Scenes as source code

■ ■ ■ ■ ■ ■ ■

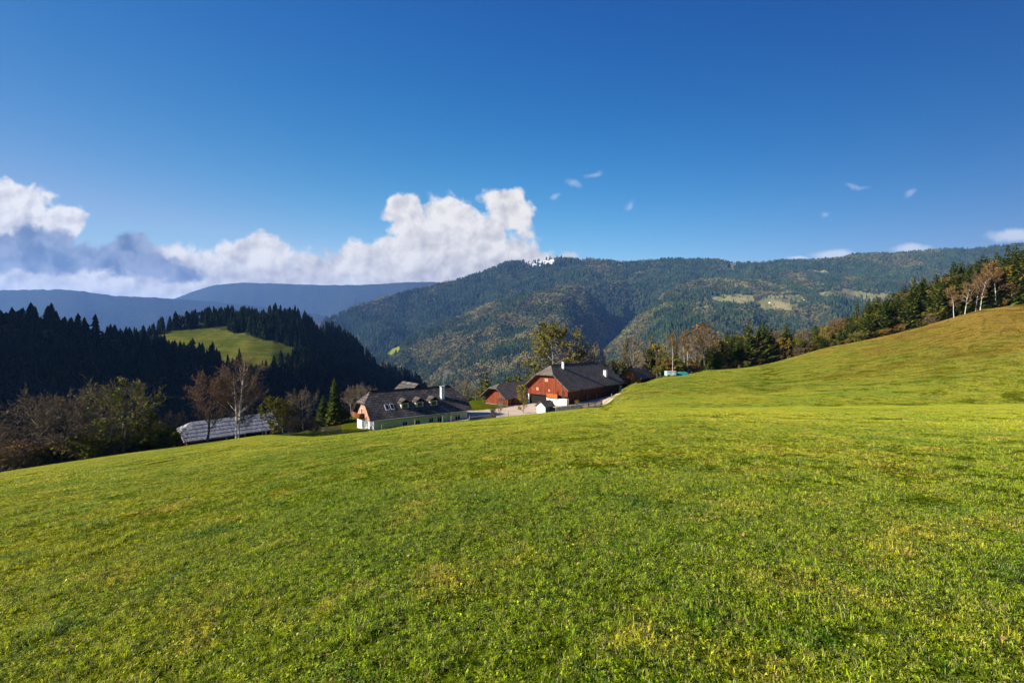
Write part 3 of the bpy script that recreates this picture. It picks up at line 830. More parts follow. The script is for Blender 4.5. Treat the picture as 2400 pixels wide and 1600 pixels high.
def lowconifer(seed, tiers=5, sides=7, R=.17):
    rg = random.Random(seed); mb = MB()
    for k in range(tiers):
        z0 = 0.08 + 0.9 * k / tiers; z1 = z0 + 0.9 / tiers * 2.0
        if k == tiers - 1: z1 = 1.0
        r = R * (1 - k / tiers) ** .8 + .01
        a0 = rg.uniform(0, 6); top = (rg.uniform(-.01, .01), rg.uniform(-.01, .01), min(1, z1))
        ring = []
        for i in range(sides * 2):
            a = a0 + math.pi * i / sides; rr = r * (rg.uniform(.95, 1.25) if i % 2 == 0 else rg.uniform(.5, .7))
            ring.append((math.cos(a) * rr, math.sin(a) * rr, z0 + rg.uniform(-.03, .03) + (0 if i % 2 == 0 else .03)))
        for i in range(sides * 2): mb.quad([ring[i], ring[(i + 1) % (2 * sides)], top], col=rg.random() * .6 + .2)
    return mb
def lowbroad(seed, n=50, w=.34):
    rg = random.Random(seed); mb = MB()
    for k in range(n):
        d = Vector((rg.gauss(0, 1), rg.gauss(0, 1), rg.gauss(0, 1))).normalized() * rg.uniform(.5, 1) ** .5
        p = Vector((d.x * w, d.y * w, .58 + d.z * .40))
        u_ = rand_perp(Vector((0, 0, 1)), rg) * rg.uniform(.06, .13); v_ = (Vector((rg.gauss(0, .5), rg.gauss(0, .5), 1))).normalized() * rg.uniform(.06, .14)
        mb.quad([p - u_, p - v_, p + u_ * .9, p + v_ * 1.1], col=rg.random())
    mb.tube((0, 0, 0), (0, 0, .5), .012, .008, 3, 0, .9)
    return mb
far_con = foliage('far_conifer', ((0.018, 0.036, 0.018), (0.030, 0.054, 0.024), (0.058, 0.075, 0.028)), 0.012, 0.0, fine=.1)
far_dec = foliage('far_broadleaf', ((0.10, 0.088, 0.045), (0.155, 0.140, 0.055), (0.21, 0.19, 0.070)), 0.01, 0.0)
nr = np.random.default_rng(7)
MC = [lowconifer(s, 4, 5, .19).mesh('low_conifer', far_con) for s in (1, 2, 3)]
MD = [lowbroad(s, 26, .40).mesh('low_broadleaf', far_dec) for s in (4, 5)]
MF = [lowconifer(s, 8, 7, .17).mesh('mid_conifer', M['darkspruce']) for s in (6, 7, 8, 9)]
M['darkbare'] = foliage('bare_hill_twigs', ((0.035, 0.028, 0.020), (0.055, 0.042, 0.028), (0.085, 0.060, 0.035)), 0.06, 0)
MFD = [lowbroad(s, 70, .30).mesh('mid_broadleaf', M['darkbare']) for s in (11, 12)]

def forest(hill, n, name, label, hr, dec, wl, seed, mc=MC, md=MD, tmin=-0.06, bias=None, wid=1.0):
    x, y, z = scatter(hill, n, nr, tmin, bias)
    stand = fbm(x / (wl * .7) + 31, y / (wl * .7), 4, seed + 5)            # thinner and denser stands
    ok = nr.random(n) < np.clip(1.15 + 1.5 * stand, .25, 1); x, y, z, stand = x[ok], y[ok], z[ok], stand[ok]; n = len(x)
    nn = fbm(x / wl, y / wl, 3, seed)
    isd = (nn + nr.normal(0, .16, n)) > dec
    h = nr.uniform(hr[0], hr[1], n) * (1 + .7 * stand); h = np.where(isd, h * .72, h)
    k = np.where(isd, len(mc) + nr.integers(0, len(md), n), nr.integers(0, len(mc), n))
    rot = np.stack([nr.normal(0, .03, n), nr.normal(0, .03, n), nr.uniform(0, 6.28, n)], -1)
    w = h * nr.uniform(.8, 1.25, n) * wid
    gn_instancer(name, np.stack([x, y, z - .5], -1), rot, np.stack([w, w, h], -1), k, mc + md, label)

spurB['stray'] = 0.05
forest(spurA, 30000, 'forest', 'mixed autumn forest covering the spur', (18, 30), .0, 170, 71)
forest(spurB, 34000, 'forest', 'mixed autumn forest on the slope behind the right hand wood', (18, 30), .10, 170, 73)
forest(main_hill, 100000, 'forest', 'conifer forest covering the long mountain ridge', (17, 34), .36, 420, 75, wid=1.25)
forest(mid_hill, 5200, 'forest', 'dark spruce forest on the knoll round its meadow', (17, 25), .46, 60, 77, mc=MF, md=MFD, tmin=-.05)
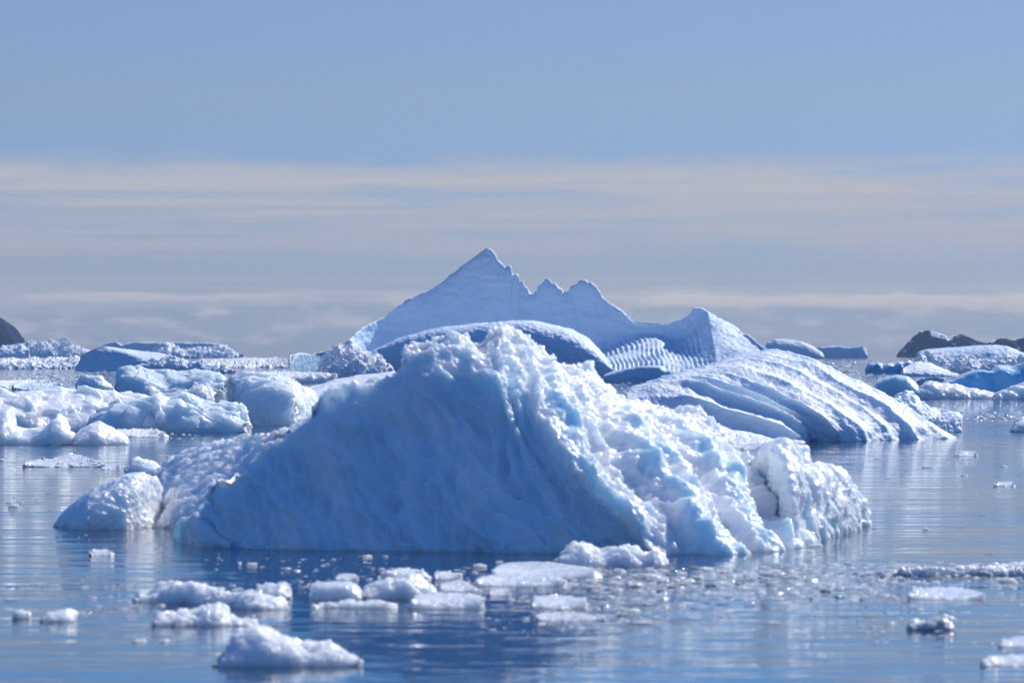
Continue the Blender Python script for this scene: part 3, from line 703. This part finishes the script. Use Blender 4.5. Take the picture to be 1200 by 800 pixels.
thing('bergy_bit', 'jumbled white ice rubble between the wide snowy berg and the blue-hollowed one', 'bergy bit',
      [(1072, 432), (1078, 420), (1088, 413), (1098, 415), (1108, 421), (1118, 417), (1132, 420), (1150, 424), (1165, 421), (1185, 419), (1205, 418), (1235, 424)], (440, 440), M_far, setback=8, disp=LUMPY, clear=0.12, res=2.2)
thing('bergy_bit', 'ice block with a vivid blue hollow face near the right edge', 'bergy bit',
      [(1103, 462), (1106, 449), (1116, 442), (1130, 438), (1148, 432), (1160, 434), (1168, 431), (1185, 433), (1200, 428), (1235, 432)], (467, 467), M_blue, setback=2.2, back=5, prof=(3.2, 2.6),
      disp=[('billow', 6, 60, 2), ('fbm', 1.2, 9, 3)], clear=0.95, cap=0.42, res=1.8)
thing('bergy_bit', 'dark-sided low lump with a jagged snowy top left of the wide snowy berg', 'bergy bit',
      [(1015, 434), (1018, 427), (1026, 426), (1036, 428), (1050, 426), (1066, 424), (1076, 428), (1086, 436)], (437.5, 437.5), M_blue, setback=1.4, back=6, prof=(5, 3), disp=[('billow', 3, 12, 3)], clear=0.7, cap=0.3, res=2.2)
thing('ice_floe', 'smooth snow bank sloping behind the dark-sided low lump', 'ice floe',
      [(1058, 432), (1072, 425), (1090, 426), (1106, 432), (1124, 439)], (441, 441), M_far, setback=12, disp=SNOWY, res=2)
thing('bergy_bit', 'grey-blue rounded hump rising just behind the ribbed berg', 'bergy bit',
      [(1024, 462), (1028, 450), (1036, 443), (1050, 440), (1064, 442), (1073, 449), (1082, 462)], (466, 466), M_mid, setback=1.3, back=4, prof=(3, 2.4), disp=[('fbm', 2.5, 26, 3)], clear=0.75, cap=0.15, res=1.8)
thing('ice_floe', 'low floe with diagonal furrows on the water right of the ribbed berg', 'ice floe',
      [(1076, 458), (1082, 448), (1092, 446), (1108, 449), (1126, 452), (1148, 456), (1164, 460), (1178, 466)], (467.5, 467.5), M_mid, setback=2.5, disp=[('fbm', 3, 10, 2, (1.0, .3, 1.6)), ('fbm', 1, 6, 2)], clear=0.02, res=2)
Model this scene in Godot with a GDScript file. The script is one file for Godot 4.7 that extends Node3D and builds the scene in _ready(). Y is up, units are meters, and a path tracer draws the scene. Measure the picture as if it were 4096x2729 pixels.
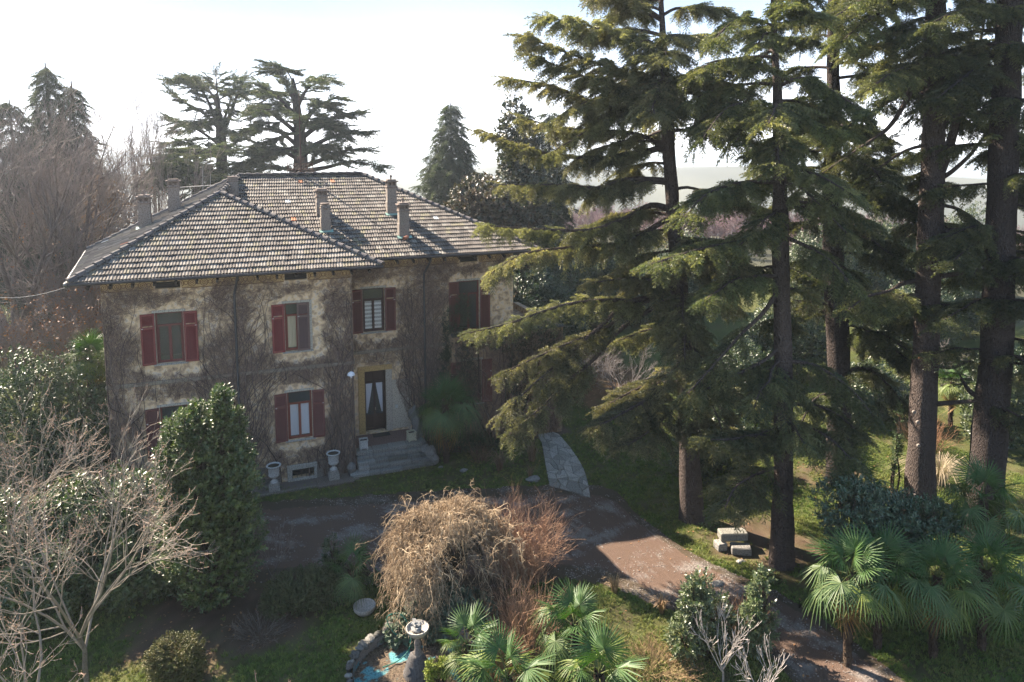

■ ■ ■ ■ ■ ■ ■

## DIRECTION
Leave out every picture, then retype exactly the lines from the one containing "forest(mid_hill, 5200, 'forest', 'dark" through the one containing "2)], clear=0.02, res=2)".

## WRITTEN RESPONSE
forest(mid_hill, 5200, 'forest', 'dark spruce forest on the knoll round its meadow', (17, 25), .46, 60, 77, mc=MF, md=MFD, tmin=-.05)
Continue the Blender Python script for this scene: part 3, from line 703. This part finishes the script. Use Blender 4.5. Take the picture to be 1200 by 800 pixels.
thing('bergy_bit', 'jumbled white ice rubble between the wide snowy berg and the blue-hollowed one', 'bergy bit',
      [(1072, 432), (1078, 420), (1088, 413), (1098, 415), (1108, 421), (1118, 417), (1132, 420), (1150, 424), (1165, 421), (1185, 419), (1205, 418), (1235, 424)], (440, 440), M_far, setback=8, disp=LUMPY, clear=0.12, res=2.2)
thing('bergy_bit', 'ice block with a vivid blue hollow face near the right edge', 'bergy bit',
      [(1103, 462), (1106, 449), (1116, 442), (1130, 438), (1148, 432), (1160, 434), (1168, 431), (1185, 433), (1200, 428), (1235, 432)], (467, 467), M_blue, setback=2.2, back=5, prof=(3.2, 2.6),
      disp=[('billow', 6, 60, 2), ('fbm', 1.2, 9, 3)], clear=0.95, cap=0.42, res=1.8)
thing('bergy_bit', 'dark-sided low lump with a jagged snowy top left of the wide snowy berg', 'bergy bit',
      [(1015, 434), (1018, 427), (1026, 426), (1036, 428), (1050, 426), (1066, 424), (1076, 428), (1086, 436)], (437.5, 437.5), M_blue, setback=1.4, back=6, prof=(5, 3), disp=[('billow', 3, 12, 3)], clear=0.7, cap=0.3, res=2.2)
thing('ice_floe', 'smooth snow bank sloping behind the dark-sided low lump', 'ice floe',
      [(1058, 432), (1072, 425), (1090, 426), (1106, 432), (1124, 439)], (441, 441), M_far, setback=12, disp=SNOWY, res=2)
thing('bergy_bit', 'grey-blue rounded hump rising just behind the ribbed berg', 'bergy bit',
      [(1024, 462), (1028, 450), (1036, 443), (1050, 440), (1064, 442), (1073, 449), (1082, 462)], (466, 466), M_mid, setback=1.3, back=4, prof=(3, 2.4), disp=[('fbm', 2.5, 26, 3)], clear=0.75, cap=0.15, res=1.8)
thing('ice_floe', 'low floe with diagonal furrows on the water right of the ribbed berg', 'ice floe',
      [(1076, 458), (1082, 448), (1092, 446), (1108, 449), (1126, 452), (1148, 456), (1164, 460), (1178, 466)], (467.5, 467.5), M_mid, setback=2.5, disp=[('fbm', 3, 10, 2, (1.0, .3, 1.6)), ('fbm', 1, 6, 2)], clear=0.02, res=2)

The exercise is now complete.